WHAT YOU WILL DO
Which lines contain the string "part"? Please list every one of them.

GIVEN MATERIAL

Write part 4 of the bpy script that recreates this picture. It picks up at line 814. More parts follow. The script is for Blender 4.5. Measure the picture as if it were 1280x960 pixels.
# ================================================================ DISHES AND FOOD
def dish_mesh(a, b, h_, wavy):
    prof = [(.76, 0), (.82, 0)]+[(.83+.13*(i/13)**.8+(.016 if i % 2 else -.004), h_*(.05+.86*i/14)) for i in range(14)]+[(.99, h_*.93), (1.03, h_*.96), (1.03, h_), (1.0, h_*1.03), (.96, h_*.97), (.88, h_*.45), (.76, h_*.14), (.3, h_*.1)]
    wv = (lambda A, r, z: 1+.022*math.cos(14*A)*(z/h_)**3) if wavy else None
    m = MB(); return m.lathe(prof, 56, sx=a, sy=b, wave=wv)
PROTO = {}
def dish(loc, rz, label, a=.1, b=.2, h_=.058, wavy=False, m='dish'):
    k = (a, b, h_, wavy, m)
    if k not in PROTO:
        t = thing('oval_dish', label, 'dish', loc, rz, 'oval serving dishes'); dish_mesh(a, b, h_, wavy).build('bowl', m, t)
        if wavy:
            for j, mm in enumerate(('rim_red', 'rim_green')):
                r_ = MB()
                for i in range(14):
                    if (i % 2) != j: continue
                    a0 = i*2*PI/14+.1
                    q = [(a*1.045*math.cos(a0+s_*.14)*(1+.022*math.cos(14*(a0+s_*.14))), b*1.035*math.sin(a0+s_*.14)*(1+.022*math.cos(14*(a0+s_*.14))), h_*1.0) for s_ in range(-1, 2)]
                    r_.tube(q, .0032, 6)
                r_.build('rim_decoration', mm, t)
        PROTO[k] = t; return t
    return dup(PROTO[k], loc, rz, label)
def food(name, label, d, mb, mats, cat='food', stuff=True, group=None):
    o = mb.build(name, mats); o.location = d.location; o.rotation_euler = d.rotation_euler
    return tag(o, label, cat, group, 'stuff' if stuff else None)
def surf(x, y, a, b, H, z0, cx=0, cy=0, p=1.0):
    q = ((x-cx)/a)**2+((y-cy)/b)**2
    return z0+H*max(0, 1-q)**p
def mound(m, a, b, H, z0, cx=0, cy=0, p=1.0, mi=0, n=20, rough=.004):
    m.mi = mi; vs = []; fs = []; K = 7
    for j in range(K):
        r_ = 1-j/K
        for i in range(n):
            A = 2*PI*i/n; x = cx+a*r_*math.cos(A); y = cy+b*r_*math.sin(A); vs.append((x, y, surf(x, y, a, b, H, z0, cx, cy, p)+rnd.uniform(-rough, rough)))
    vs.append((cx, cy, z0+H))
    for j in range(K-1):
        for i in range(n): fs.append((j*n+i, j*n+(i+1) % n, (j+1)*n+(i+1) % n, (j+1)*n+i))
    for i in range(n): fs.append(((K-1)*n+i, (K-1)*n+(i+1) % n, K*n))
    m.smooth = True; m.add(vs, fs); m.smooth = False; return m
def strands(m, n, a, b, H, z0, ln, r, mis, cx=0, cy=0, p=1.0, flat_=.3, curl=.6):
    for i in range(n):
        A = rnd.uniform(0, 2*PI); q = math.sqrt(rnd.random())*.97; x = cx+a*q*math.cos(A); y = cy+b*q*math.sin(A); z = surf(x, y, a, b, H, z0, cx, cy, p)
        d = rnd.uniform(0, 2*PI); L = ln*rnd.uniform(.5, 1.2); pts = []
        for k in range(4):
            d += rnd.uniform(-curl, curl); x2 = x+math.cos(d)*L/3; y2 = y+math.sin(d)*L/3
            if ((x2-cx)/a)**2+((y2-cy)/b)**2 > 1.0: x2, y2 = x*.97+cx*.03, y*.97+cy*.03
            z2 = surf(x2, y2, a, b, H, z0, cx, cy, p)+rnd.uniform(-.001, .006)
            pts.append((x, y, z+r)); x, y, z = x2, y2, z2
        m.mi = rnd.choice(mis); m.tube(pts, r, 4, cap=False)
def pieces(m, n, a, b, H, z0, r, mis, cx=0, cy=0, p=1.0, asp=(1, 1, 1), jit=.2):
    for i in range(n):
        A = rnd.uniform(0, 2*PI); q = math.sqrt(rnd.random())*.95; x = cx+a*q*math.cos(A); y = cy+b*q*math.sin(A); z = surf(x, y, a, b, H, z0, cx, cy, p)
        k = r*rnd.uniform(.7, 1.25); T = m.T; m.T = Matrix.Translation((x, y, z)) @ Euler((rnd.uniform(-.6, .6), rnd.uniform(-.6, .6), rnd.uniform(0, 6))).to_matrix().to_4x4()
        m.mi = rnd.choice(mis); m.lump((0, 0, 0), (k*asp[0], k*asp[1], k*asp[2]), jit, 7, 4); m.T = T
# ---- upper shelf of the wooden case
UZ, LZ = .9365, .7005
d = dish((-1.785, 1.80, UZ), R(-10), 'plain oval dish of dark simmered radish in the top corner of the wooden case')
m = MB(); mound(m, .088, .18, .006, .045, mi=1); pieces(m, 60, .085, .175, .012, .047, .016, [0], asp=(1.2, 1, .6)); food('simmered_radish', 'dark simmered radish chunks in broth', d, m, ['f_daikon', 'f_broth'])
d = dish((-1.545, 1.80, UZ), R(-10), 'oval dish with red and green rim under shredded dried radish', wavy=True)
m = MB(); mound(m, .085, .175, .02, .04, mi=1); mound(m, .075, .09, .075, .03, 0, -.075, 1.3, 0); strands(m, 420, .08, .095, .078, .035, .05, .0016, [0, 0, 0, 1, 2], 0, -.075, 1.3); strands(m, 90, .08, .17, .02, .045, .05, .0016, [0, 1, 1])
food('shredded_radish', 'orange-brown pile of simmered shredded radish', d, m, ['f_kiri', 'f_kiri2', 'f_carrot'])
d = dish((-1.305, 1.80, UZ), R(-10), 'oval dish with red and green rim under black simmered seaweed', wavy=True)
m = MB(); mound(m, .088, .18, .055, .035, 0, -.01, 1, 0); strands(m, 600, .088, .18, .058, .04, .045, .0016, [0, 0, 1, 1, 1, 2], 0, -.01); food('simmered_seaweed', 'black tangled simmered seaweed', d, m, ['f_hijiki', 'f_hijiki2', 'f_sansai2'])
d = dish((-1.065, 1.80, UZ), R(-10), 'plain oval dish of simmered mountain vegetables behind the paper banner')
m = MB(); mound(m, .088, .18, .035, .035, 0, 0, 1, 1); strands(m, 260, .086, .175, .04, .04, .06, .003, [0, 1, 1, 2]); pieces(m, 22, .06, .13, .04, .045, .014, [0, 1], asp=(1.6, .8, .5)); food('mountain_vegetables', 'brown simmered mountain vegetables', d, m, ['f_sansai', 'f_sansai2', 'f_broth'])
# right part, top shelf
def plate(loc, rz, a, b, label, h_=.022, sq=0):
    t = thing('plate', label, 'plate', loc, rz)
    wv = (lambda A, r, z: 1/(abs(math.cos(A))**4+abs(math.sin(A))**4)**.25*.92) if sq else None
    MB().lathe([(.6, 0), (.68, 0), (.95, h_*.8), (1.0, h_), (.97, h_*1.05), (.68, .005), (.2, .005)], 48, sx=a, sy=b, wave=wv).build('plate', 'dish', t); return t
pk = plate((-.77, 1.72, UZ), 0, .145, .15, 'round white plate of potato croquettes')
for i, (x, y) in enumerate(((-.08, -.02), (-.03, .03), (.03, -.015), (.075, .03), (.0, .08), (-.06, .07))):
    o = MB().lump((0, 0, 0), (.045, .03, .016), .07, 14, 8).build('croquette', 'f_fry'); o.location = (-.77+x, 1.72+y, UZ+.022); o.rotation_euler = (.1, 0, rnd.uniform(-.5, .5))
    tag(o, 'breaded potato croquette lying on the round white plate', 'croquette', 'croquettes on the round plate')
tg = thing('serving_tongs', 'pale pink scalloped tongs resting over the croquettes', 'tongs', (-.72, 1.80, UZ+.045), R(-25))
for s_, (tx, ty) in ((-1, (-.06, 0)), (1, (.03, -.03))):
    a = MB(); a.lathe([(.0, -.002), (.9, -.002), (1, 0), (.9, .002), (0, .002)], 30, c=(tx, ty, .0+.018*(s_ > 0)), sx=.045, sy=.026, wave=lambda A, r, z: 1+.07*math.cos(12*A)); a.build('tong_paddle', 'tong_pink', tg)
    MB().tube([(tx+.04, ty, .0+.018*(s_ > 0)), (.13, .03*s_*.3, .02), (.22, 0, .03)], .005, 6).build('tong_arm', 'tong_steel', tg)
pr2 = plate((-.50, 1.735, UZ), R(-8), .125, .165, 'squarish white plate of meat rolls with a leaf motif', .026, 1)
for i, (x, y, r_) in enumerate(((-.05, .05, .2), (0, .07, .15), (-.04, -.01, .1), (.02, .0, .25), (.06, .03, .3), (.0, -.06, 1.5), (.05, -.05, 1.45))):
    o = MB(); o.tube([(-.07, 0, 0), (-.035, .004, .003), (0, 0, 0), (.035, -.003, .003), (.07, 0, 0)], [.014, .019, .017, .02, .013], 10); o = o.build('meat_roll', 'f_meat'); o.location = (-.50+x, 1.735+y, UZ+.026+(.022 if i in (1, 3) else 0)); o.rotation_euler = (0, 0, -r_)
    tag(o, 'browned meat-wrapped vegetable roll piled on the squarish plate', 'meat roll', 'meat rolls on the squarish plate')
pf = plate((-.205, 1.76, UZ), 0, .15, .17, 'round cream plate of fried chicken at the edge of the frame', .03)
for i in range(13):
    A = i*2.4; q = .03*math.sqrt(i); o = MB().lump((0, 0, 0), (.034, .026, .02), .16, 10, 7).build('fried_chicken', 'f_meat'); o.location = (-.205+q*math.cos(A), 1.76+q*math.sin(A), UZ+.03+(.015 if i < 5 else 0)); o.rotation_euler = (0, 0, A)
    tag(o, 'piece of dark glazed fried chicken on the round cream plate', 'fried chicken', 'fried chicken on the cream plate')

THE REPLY
Write part 4 of the bpy script that recreates this picture. It picks up at line 814. More parts follow. The script is for Blender 4.5. Measure the picture as if it were 1280x960 pixels.
# right part, top shelf